Acte 6. Emmanuel Macron déplore des "propos extraordinairement irrespectueux"
Emmanuel Macron a répliqué en marge du sommet du G7 à Biarritz. Jair Bolsonaro a tenu "des propos extraordinairement irrespectueux à l'égard de mon épouse", a-t-il déclaré. "Qu'est-ce que je peux vous dire ? (...) C'est triste, mais c'est triste d'abord pour lui et pour les Brésiliens", a-t-il déploré. Et d'ajouter qu'il espérait "très rapidement" que les Brésiliens "auront un président qui se comporte à la hauteur". "Je pense que les Brésiliens qui sont un grand peuple ont un peu honte de voir ces comportements", a encore dit Emmanuel Macron.
Acte 7. Jair Bolsonaro exige qu'Emmanuel Macron retire "ses insultes"
La réponse du président brésilien n'a pas tardé. Une fois de plus, il s'est exprimé sur les réseaux sociaux. "Nous ne pouvons accepter qu'un président, Macron, lance des attaques déplacées et gratuites contre l'Amazonie, ni qu'il déguise ses intentions derrière l'idée d'une 'alliance' de pays du G7 pour 'sauver' l'Amazonie, comme si c'était une colonie", a écrit Jair Bolsonaro sur son compte Twitter.
"D'autres chefs d'Etat se sont solidarisés avec le Brésil. Le respect de la souveraineté de quelque pays que ce soit est le minimum qu'on puisse attendre dans un monde civilisé", poursuit le président d'extrême droite dans un second tweet, également publié lundi après-midi.

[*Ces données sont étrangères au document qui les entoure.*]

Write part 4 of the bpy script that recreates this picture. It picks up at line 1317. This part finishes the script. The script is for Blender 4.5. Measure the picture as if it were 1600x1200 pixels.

- Outros chefes de estado se solidarizaram com o Brasil, afinal respeito à soberania de qualquer país é o mínimo que se pode esperar num mundo civilizado.
— Jair M. Bolsonaro (@jairbolsonaro) August 26, 2019
Le lendemain, après avoir refusé l'aide financière du G7 pour lutter contre les incendies en Amazonie, le président brésilien a déclaré qu'il était prêt à en discuter si Emmanuel Macron "retirait [ses] insultes". "D'abord monsieur Macron doit retirer les insultes qu'il a proférées contre ma personne", a-t-il précisément déclaré à quelques journalistes. Jair Bolsonaro évoque les accusations du président français, selon lesquelles il a "menti" sur ses engagements environnementaux.